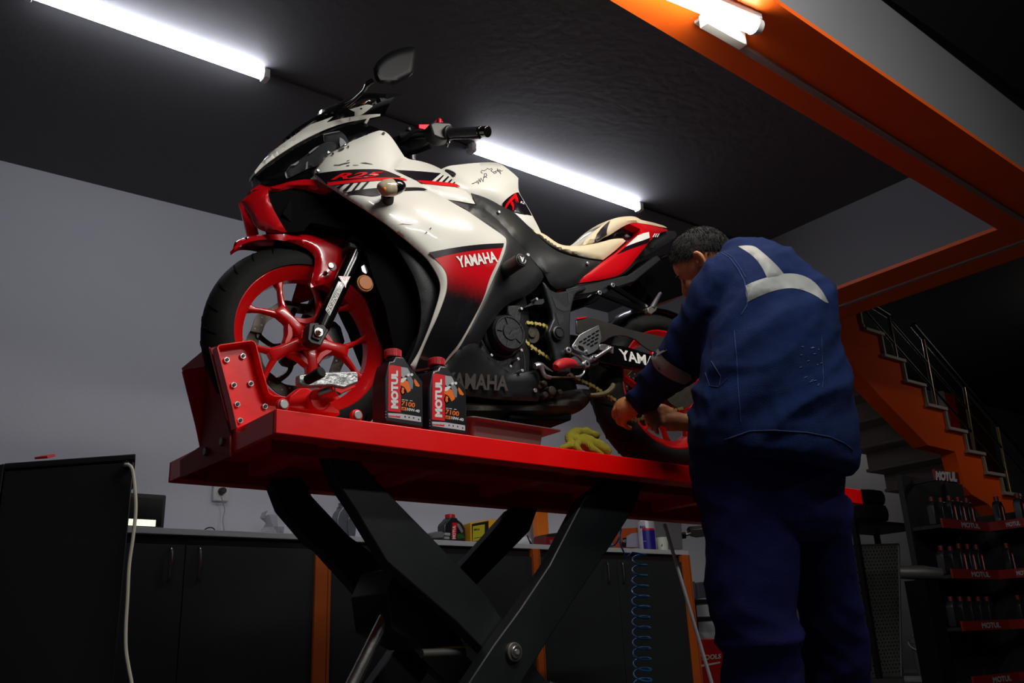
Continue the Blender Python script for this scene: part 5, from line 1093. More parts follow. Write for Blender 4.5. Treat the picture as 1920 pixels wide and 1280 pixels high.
# hair: cap over the crown and back of the head with strands
hm = MB()
n1, n2 = 40, 22; grid = []
for j in range(n2+1):
    row = []
    for i in range(n1):
        a = 2*PI*i/n1                                   # 0 = forward
        front = .5+.5*math.cos(a)
        lim = 2.0-1.02*front**1.1-.06*abs(math.sin(a))+.06*math.sin(a*7)
        t = lim*j/n2
        d = Vector((math.sin(t)*math.cos(a), math.sin(t)*math.sin(a), math.cos(t)))
        k_ = 1.05+.03*noise.noise(d*7)+.03*noise.noise(d*26)
        if j == n2: k_ = .99
        row.append(HCn+Up*.012+HR @ Vector((d.x*.093*k_*1.01, d.y*.074*k_*1.04, d.z*.088*k_*1.02)))
    grid.append(row)
hm.rings(grid, cap=True)
hair = hm.build('hair', M_hair, man, smooth=True, angle=80)
WM[hair.name] = WM[man.name]
st = MB(); rs_ = random.Random(5)
for k in range(1500):
    a = rs_.random()*2*PI; front = .5+.5*math.cos(a); lim = 1.98-1.02*front**1.1; t = lim*rs_.random()**.45
    def hd_(t, a, k_): d = Vector((math.sin(t)*math.cos(a), math.sin(t)*math.sin(a), math.cos(t))); return HCn+Up*.012+HR @ Vector((d.x*.0945*k_, d.y*.077*k_, d.z*.0905*k_))
    st.tube([hd_(t-.02, a, 1.03), hd_(t+.05, a+.05, 1.075), hd_(t+.11, a+.1, 1.06+rs_.random()*.06)], [.0014, .0012, .0004], n=3, cap=False)
st.build('hair_strand', M_hair, hair, kind='stuff')
# ================================================================== COUNTER AND CABINETS
CF = 4.2; CT = (ay(250, 993, CF).z+ay(1286, 1028, CF).z)/2
def cxp(px, py=1010, y=CF): return ay(px, py, y).x
M_top = mat('grey_worktop', (205, 205, 208), .6, noise_amt=.05, noise_scale=20)
M_cab = mat('charcoal_door', (38, 42, 44), .6, noise_amt=.08, noise_scale=6)
M_cabd = mat('dark_carcass', (34, 27, 22), .7)
M_ocab = mat('orange_laminate', (205, 95, 22), .5, noise_amt=.08, noise_scale=12)
CE = cxp(1291, 1030)
tag(MB().box(((-1.2+CE)/2, (CF+YW)/2, CT-.014), (CE+1.2, YW-CF, .028)).build('worktop', M_top, bevel=.002), 'long grey worktop running over the charcoal cabinets', 'worktop')
def at_y(px, py): return ay(px, py, CF).x
xs = dict(a=-1.1, g1=at_y(350, 1010), o1=at_y(590, 1040), o2=at_y(619, 1040), o3=at_y(997, 1040), o4=at_y(1010, 1040), g3=at_y(1161, 1096), o5=at_y(1277, 1040), o6=at_y(1290, 1040))
def cabinet(x0, x1, gaps, handles, lab, orange=()):
    t = thing('base_cabinet', lab, 'cabinet', ((x0+x1)/2, 4.5, 0))
    MB().box(((x0+x1)/2, 4.51, (CT-.028)/2), (x1-x0, .56, CT-.03)).build('carcass', M_cabd, t)
    e = [x0]+gaps+[x1]; doors = []
    for a, b in zip(e, e[1:]):
        d = MB().box(((a+b)/2, CF+.012, (CT-.065)/2+.02), (b-a-.005, .018, CT-.12)).build('door', M_cab, t, bevel=.001); WM[d.name] = WM[t.name]; doors.append((a, b, d))
    for px, py0, py1 in handles:
        p0, p1 = ay(px, py0, CF-.02), ay(px, py1, CF-.02); x = (p0.x+p1.x)/2
        d = next((dd for a, b, dd in doors if a <= x <= b), doors[0][2])
        h = MB().tube([(x, CF+.004, p0.z), (x, CF-.012, p0.z-.008), (x, CF-.017, (p0.z+p1.z)/2), (x, CF-.012, p1.z+.008), (x, CF+.004, p1.z)], [.005, .006, .0075, .006, .005], n=8, sub=4)
        h.build('handle', mat('chrome_handle', (150, 152, 155), .25, metal=1), d, smooth=True)
    for a, b in orange:
        MB().box(((a+b)/2, CF+.005, (CT-.03)/2), (b-a, .04, CT-.03)).build('orange_panel', M_ocab, t, bevel=.001)
        MB().box(((a+b)/2+.3*(b-a), CF-.0155, (CT-.03)/2), (.002, .002, CT-.03)).build('panel_groove', M_cabd, t)
    return t
cabinet(xs['a'], xs['o2'], [-.38, xs['g1']], [(321, 1026, 1086), (375, 1026, 1086)], 'charcoal cabinet under the worktop with an orange end panel, beside the black tool cabinet', [(xs['o1'], xs['o2'])])
cabinet(xs['o2']+.002, xs['o4'], [(xs['o2']+xs['o3'])/2], [(842, 1040, 1090)], 'charcoal cabinet seen between the scissor lift arms', [(xs['o3'], xs['o4'])])
cabinet(xs['o4']+.002, xs['o6'], [xs['g3']], [(1143, 1053, 1092), (1171, 1053, 1092)], 'charcoal cabinet behind the blue coiled hose', [(xs['o5'], xs['o6'])])
# ---- things on the worktop
CY = 4.42
def cw(px, py, y=CY): p = ay(px, py, y); return p
def onbox(name, lab, cat, px0, px1, pytop, m, y=CY, dep=.12, bev=.004, group=None):
    a = cw(px0, 1000, y).x; b = cw(px1, 1000, y).x; zt = cw((px0+px1)/2, pytop, y).z
    t = thing(name, lab, cat, ((a+b)/2, y+dep/2, CT), 0, group)
    return t, a, b, zt
mon, a, b, zt = onbox('monitor', 'flat black computer monitor on the worktop beside the black tool cabinet', 'monitor', 150, 307, 922, M_black, y=4.5)
MB().box(((a+b)/2, 4.5+.02, (CT+.03+zt)/2), (b-a, .03, zt-CT-.03)).build('screen_housing', M_black, mon, bevel=.006)
MB().box(((a+b)/2, 4.5+.003, (CT+.05+zt-.02)/2), (b-a-.03, .004, zt-CT-.07)).build('screen', M_gb, mon)
MB().box(((a+b)/2, 4.55, CT+.03), (.05, .05, .06)).build('stand', M_black, mon).parent = mon
MB().box(((a+b)/2, 4.55, CT+.006), (.2, .14, .012)).build('stand_foot', M_black, mon, bevel=.003)
e0, e1 = ay(210, 973, 4.499), ay(291, 989, 4.499)
MB().box(((e0.x+e1.x)/2, 4.4995, CT+.062), (e1.x-e0.x, .002, .03)).build('screen_streak', mat('emissive_streak', (240, 250, 220), .5, emit=(.85, 1, .6), estr=1.3), mon)  # emissive strip makes a bright streak low on the dark screen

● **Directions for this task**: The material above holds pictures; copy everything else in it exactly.

● **Written solution**:
Continue the Blender Python script for this scene: part 5, from line 1093. More parts follow. Write for Blender 4.5. Treat the picture as 1920 pixels wide and 1280 pixels high.
# hair: cap over the crown and back of the head with strands
hm = MB()
n1, n2 = 40, 22; grid = []
for j in range(n2+1):
    row = []
    for i in range(n1):
        a = 2*PI*i/n1                                   # 0 = forward
        front = .5+.5*math.cos(a)
        lim = 2.0-1.02*front**1.1-.06*abs(math.sin(a))+.06*math.sin(a*7)
        t = lim*j/n2
        d = Vector((math.sin(t)*math.cos(a), math.sin(t)*math.sin(a), math.cos(t)))
        k_ = 1.05+.03*noise.noise(d*7)+.03*noise.noise(d*26)
        if j == n2: k_ = .99
        row.append(HCn+Up*.012+HR @ Vector((d.x*.093*k_*1.01, d.y*.074*k_*1.04, d.z*.088*k_*1.02)))
    grid.append(row)
hm.rings(grid, cap=True)
hair = hm.build('hair', M_hair, man, smooth=True, angle=80)
WM[hair.name] = WM[man.name]
st = MB(); rs_ = random.Random(5)
for k in range(1500):
    a = rs_.random()*2*PI; front = .5+.5*math.cos(a); lim = 1.98-1.02*front**1.1; t = lim*rs_.random()**.45
    def hd_(t, a, k_): d = Vector((math.sin(t)*math.cos(a), math.sin(t)*math.sin(a), math.cos(t))); return HCn+Up*.012+HR @ Vector((d.x*.0945*k_, d.y*.077*k_, d.z*.0905*k_))
    st.tube([hd_(t-.02, a, 1.03), hd_(t+.05, a+.05, 1.075), hd_(t+.11, a+.1, 1.06+rs_.random()*.06)], [.0014, .0012, .0004], n=3, cap=False)
st.build('hair_strand', M_hair, hair, kind='stuff')
# ================================================================== COUNTER AND CABINETS
CF = 4.2; CT = (ay(250, 993, CF).z+ay(1286, 1028, CF).z)/2
def cxp(px, py=1010, y=CF): return ay(px, py, y).x
M_top = mat('grey_worktop', (205, 205, 208), .6, noise_amt=.05, noise_scale=20)
M_cab = mat('charcoal_door', (38, 42, 44), .6, noise_amt=.08, noise_scale=6)
M_cabd = mat('dark_carcass', (34, 27, 22), .7)
M_ocab = mat('orange_laminate', (205, 95, 22), .5, noise_amt=.08, noise_scale=12)
CE = cxp(1291, 1030)
tag(MB().box(((-1.2+CE)/2, (CF+YW)/2, CT-.014), (CE+1.2, YW-CF, .028)).build('worktop', M_top, bevel=.002), 'long grey worktop running over the charcoal cabinets', 'worktop')
def at_y(px, py): return ay(px, py, CF).x
xs = dict(a=-1.1, g1=at_y(350, 1010), o1=at_y(590, 1040), o2=at_y(619, 1040), o3=at_y(997, 1040), o4=at_y(1010, 1040), g3=at_y(1161, 1096), o5=at_y(1277, 1040), o6=at_y(1290, 1040))
def cabinet(x0, x1, gaps, handles, lab, orange=()):
    t = thing('base_cabinet', lab, 'cabinet', ((x0+x1)/2, 4.5, 0))
    MB().box(((x0+x1)/2, 4.51, (CT-.028)/2), (x1-x0, .56, CT-.03)).build('carcass', M_cabd, t)
    e = [x0]+gaps+[x1]; doors = []
    for a, b in zip(e, e[1:]):
        d = MB().box(((a+b)/2, CF+.012, (CT-.065)/2+.02), (b-a-.005, .018, CT-.12)).build('door', M_cab, t, bevel=.001); WM[d.name] = WM[t.name]; doors.append((a, b, d))
    for px, py0, py1 in handles:
        p0, p1 = ay(px, py0, CF-.02), ay(px, py1, CF-.02); x = (p0.x+p1.x)/2
        d = next((dd for a, b, dd in doors if a <= x <= b), doors[0][2])
        h = MB().tube([(x, CF+.004, p0.z), (x, CF-.012, p0.z-.008), (x, CF-.017, (p0.z+p1.z)/2), (x, CF-.012, p1.z+.008), (x, CF+.004, p1.z)], [.005, .006, .0075, .006, .005], n=8, sub=4)
        h.build('handle', mat('chrome_handle', (150, 152, 155), .25, metal=1), d, smooth=True)
    for a, b in orange:
        MB().box(((a+b)/2, CF+.005, (CT-.03)/2), (b-a, .04, CT-.03)).build('orange_panel', M_ocab, t, bevel=.001)
        MB().box(((a+b)/2+.3*(b-a), CF-.0155, (CT-.03)/2), (.002, .002, CT-.03)).build('panel_groove', M_cabd, t)
    return t
cabinet(xs['a'], xs['o2'], [-.38, xs['g1']], [(321, 1026, 1086), (375, 1026, 1086)], 'charcoal cabinet under the worktop with an orange end panel, beside the black tool cabinet', [(xs['o1'], xs['o2'])])
cabinet(xs['o2']+.002, xs['o4'], [(xs['o2']+xs['o3'])/2], [(842, 1040, 1090)], 'charcoal cabinet seen between the scissor lift arms', [(xs['o3'], xs['o4'])])
cabinet(xs['o4']+.002, xs['o6'], [xs['g3']], [(1143, 1053, 1092), (1171, 1053, 1092)], 'charcoal cabinet behind the blue coiled hose', [(xs['o5'], xs['o6'])])
# ---- things on the worktop
CY = 4.42
def cw(px, py, y=CY): p = ay(px, py, y); return p
def onbox(name, lab, cat, px0, px1, pytop, m, y=CY, dep=.12, bev=.004, group=None):
    a = cw(px0, 1000, y).x; b = cw(px1, 1000, y).x; zt = cw((px0+px1)/2, pytop, y).z
    t = thing(name, lab, cat, ((a+b)/2, y+dep/2, CT), 0, group)
    return t, a, b, zt
mon, a, b, zt = onbox('monitor', 'flat black computer monitor on the worktop beside the black tool cabinet', 'monitor', 150, 307, 922, M_black, y=4.5)
MB().box(((a+b)/2, 4.5+.02, (CT+.03+zt)/2), (b-a, .03, zt-CT-.03)).build('screen_housing', M_black, mon, bevel=.006)
MB().box(((a+b)/2, 4.5+.003, (CT+.05+zt-.02)/2), (b-a-.03, .004, zt-CT-.07)).build('screen', M_gb, mon)
MB().box(((a+b)/2, 4.55, CT+.03), (.05, .05, .06)).build('stand', M_black, mon).parent = mon
MB().box(((a+b)/2, 4.55, CT+.006), (.2, .14, .012)).build('stand_foot', M_black, mon, bevel=.003)
e0, e1 = ay(210, 973, 4.499), ay(291, 989, 4.499)
MB().box(((e0.x+e1.x)/2, 4.4995, CT+.062), (e1.x-e0.x, .002, .03)).build('screen_streak', mat('emissive_streak', (240, 250, 220), .5, emit=(.85, 1, .6), estr=1.3), mon)  # emissive strip makes a bright streak low on the dark screen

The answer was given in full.